“Psychedelic Naturalism: psilocybin and the evolution of amateur applied mycology,” presented at Psychedelic Science 2017 in Oakland, California

In this paper, drawing on two years of field work, I describe the do-it-yourself (DIY) mycology — also known as DIY mycology — that emerged in the last decade in North America, concentrated in the Pacific Northwest and Northern California. DIY mycologists specialize in easy and accessible methods of mushroom cultivation and mycological experimentation. They draw primarily on home cultivation methods innovated by Psilocybe cultivators in the 1970s and on creative applications popularized by commercial mycologist and psychedelic enthusiast Paul Stamets in the 2000s. In loosely organized volunteer-run groups, occasionally working with local biohacker and maker communities, they promote a citizen science approach to applied mycology, focusing on informal education and grassroots ecological restoration (e.g., myco-remediation). Though their agenda is broad, their engagement with psilocybin-active species is one underlying commonality.
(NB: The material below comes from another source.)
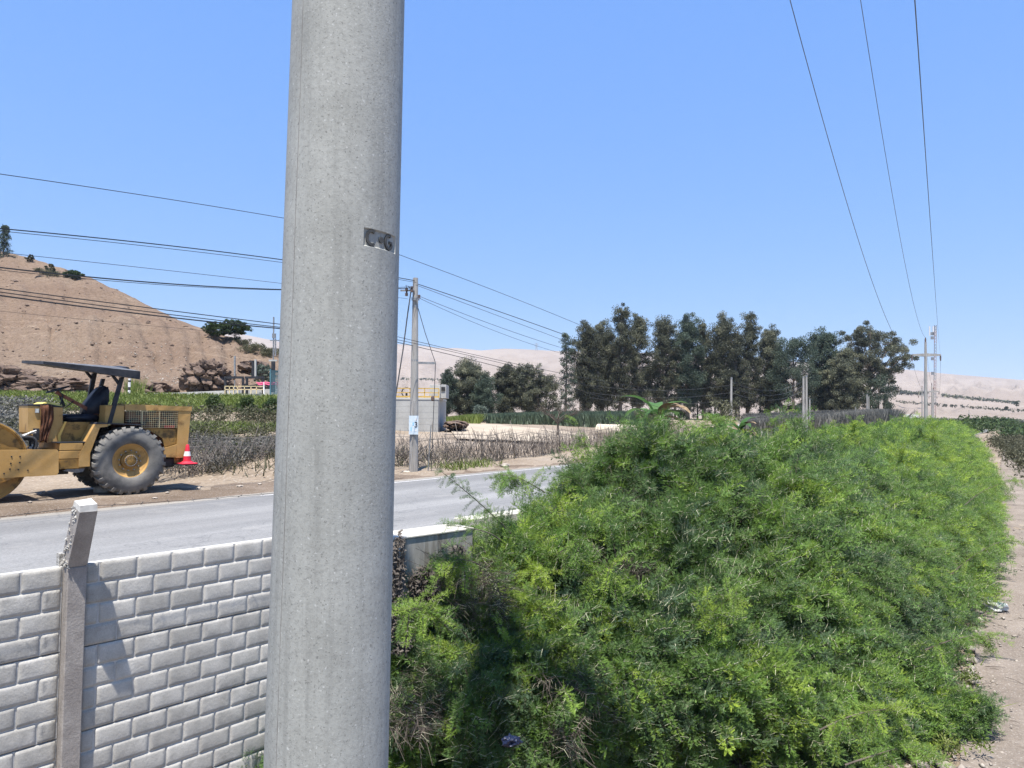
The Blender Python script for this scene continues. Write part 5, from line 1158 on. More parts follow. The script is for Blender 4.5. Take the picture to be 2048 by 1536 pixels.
for (nm, m_, uu, cnt, rr_, lb) in (('weed_clump', L_OLIVE, (1.0, 1.9, 2.8, 3.3, 4.6, 6.2, 8.0), 5, .14, 'dry brown weed clumps at the path edge'), ('weed_clump', L_GRASS, (-.2, .15, .7, 1.5, 2.3, 5.2), 5, .12, 'fresh green weed clumps at the path edge')):
    C_ = np.concatenate([np.array([list(H(a, rgw.uniform(.1, .5), LOW+.08))]) + rgw.normal(0, rr_, (cnt, 3))*np.array([1, 1, .5]) for a in uu]); V, T = leaf_quads(C_, rr_, 70, .05, .3, rgw, -.3, .7); tag(leaf_obj(nm, V, T, m_), lb, kind='stuff')
lit = MB()
for i in range(420):
    uu = -6+26*rgw.random()**1.5; vv_ = rgw.uniform(-4, .6) if i % 3 else rgw.normal(.25, .2); p = H(uu, vv_, LOW+.03); a = rgw.uniform(0, 6.3); q = Vector((cos(a), sin(a), rgw.uniform(-.1, .25)))*rgw.uniform(.04, .22)
    lit.tube([p, p+q*.5+Vector((0, 0, .01)), p+q], [.005, .004, .002], 3, cap=False)
tag(lit.build('twig_litter', MAT['twig']), 'small dry twigs scattered on the gravel path', kind='stuff')
a_ = O + Vector((cos(radians(48.2)), sin(radians(48.2)), 0))*1.45
rgx = np.random.default_rng(77); V, T = leaf_quads(np.array([[-1.62, 4.05, -.25], [-1.56, 4.0, -.33], [-1.7, 4.1, -.33], [-1.62, 4.0, -.45]]), .07, 60, .045, .3, rgx); o = leaf_obj('weed_sprig', V, T, L_SHRUB); tag(o, 'little green sprig at the wall beside the big pole', 'plant')

# ------------------------------------------------------------------ rock outcrops on the cut
def outcrop(px0, px1, py0, py1, Y, label, seed):
    c = W((px0+px1)/2, (py0+py1)/2, Y); sx = (px1-px0)/2/FPX*Y; sz = (py1-py0)/2/FPX*Y; bm = bmesh.new(); bmesh.ops.create_icosphere(bm, subdivisions=5, radius=1)
    for v in bm.verts:
        p = v.co.copy(); w_ = Vector((p.x*sx+seed*5, p.y*2, p.z*sz)); st = w_.x*.45+w_.z*1.1
        lay = (abs(((st*1.3+noise.noise(w_*.5)*1.1) % 1)-.5)-.25)*.55; n = noise.fractal(w_*.8, 1, 2, 5)*.34 + noise.cell(w_*1.1)*.14
        vd = noise.voronoi(Vector((w_.x*1.15+.4*w_.z, w_.y*1.1, w_.z*1.5)))[0]; n += -.55*max(0, .22-(vd[1]-vd[0]))/.22 + .25*vd[0]
        k = 1+(n+lay)*.62; v.co = Vector((p.x*sx*k, p.y*2.2*k, p.z*sz*k))
    me = bpy.data.meshes.new('rock_outcrop'); bm.to_mesh(me); bm.free(); me.materials.append(MAT['rock']); o = link(bpy.data.objects.new('rock_outcrop', me)); o.location = c; return tag(o, label, 'rock', 'rock outcrops at the foot of the hill')
outcrop(374, 456, 722, 794, 53.6, 'jagged brown rock outcrop left of the sluice gates', 1)
outcrop(-60, 75, 735, 800, 53.5, 'dark jagged rock bank at the left edge of the photo', 2); outcrop(40, 180, 755, 800, 53.6, 'low crumbling rock bank behind the roller canopy', 3)
outcrop(270, 350, 768, 800, 53.4, 'small grey heap of rubble behind the marker post', 4); outcrop(485, 530, 722, 752, 57, 'weathered rock slope behind the sluice gates', 5)
outcrop(888, 934, 842, 858, 47, 'heap of dry branches and stones beside the dirt road', 6)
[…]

Paraphrasing Stamets, for many, Psilocybe cubensis was their “gateway mushroom.” As a counterpoint to the newfound visibility and legitimacy of psilocybin, DIY mycology attests to the significant underground permeation of psychedelia in the last half-century, especially its influence on popular ideas about natural science, technology, and nonhuman life within North American countercultures. Drawing on ethnographic fieldwork in the San Francisco Bay Area and the Pacific Northwest, this lecture describes how DIY mycologists draw on the accumulated know-how of Psilocybe cultivators and elaborate philosophical and practical currents associated with American psychedelia. The human-fungal relationship epitomized by DIY mycology will be discussed as an intertwined interspecies trajectory. Shaped by the constraints of criminalization, by the unique morphology of fungi, and by countercultural and biocentric ethos, this relationship eludes typical modern categories (e.g., wild/domesticated, subject/object). Looking ahead, possibilities for further intertwining are explored as these and other beloved species co-evolve into our homes, labs, factories, gardens, and public spaces.